Someone in our family often expresses their upset that there is no one interested in spending time with them, their other half and their DC who is not yet 18 months. They claim they constantly make an effort with others but it is not reciprocated and they don’t understand why not.
Just before Christmas we had our annual wider family meet up at someone’s house. Their DC was pottering around as toddlers do, trying to play with the older kids, grabbing the host’s dog‘s tail, running round the lounge. At one point their toddler DC stumbled over to a relative and put her arms out to steady herself. Relative caught her under the arms and lifted her onto her knee for a cuddle. Toddler cuddled back. One of DCs parents leapt up and snatched them back from this relative’s arms. Relative didn’t react and just looked a bit confused.
It was so awkward, everyone went a bit quiet as they didn’t know what to say. DCs parent loudly told the room, ‘I don’t want her mixing with strangers that she doesn’t know, in case that wasn’t clear.’ For the rest of the night the DC was carried by one parent or the other, and they were twisting and turning and trying to get down and then crying in frustration that they weren’t allowed to get down.

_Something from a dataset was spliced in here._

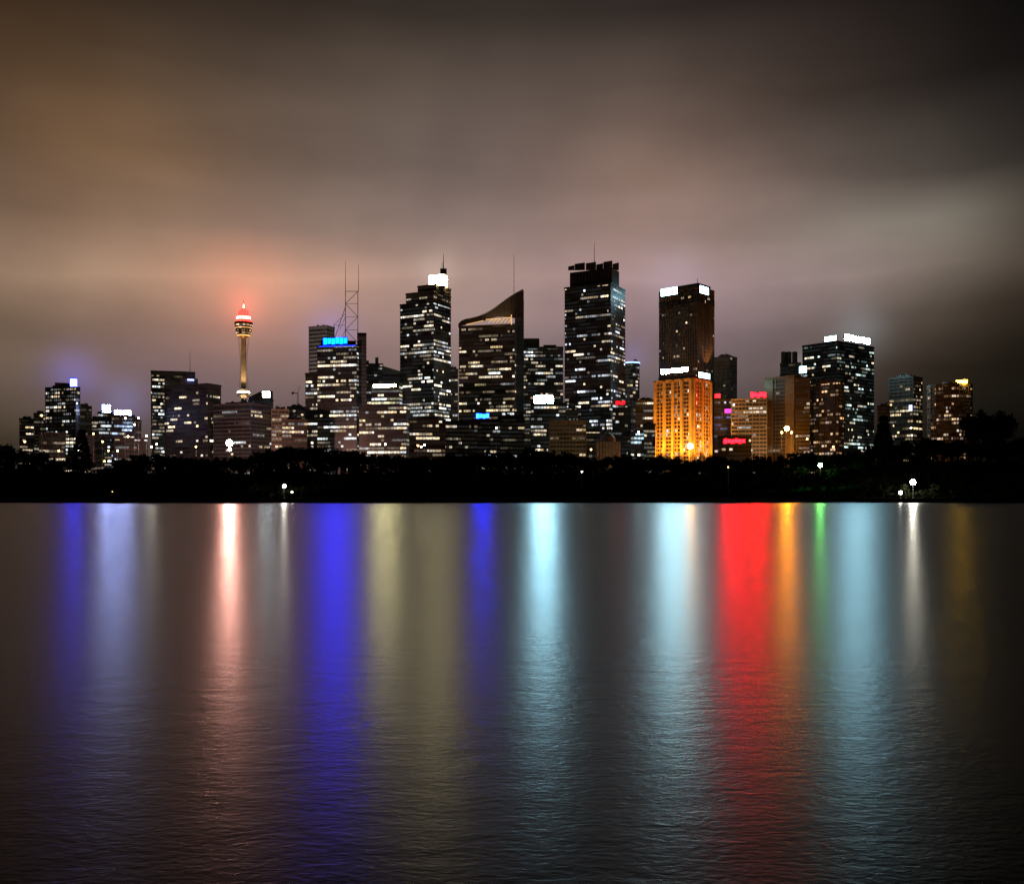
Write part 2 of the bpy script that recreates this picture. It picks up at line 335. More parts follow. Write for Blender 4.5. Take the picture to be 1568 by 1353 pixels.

DC parent is now blaming two other adults in the family, one of which is toddler’s grandparent for ‘allowing’ toddler to run up to the relative who she doesn’t know very well. Apparently it’s their fault they were allowed to mix and it’s crossed a line and is disrespectful. They have said they won’t be allowed the privilege of seeing DC again until they apologise for not stopping them going to that relative, or any other unknown person as they don’t like strangers and get freaked out by them. I didn’t see any evidence of this personally
I can’t see how anyone has to apologise here but am I wrong?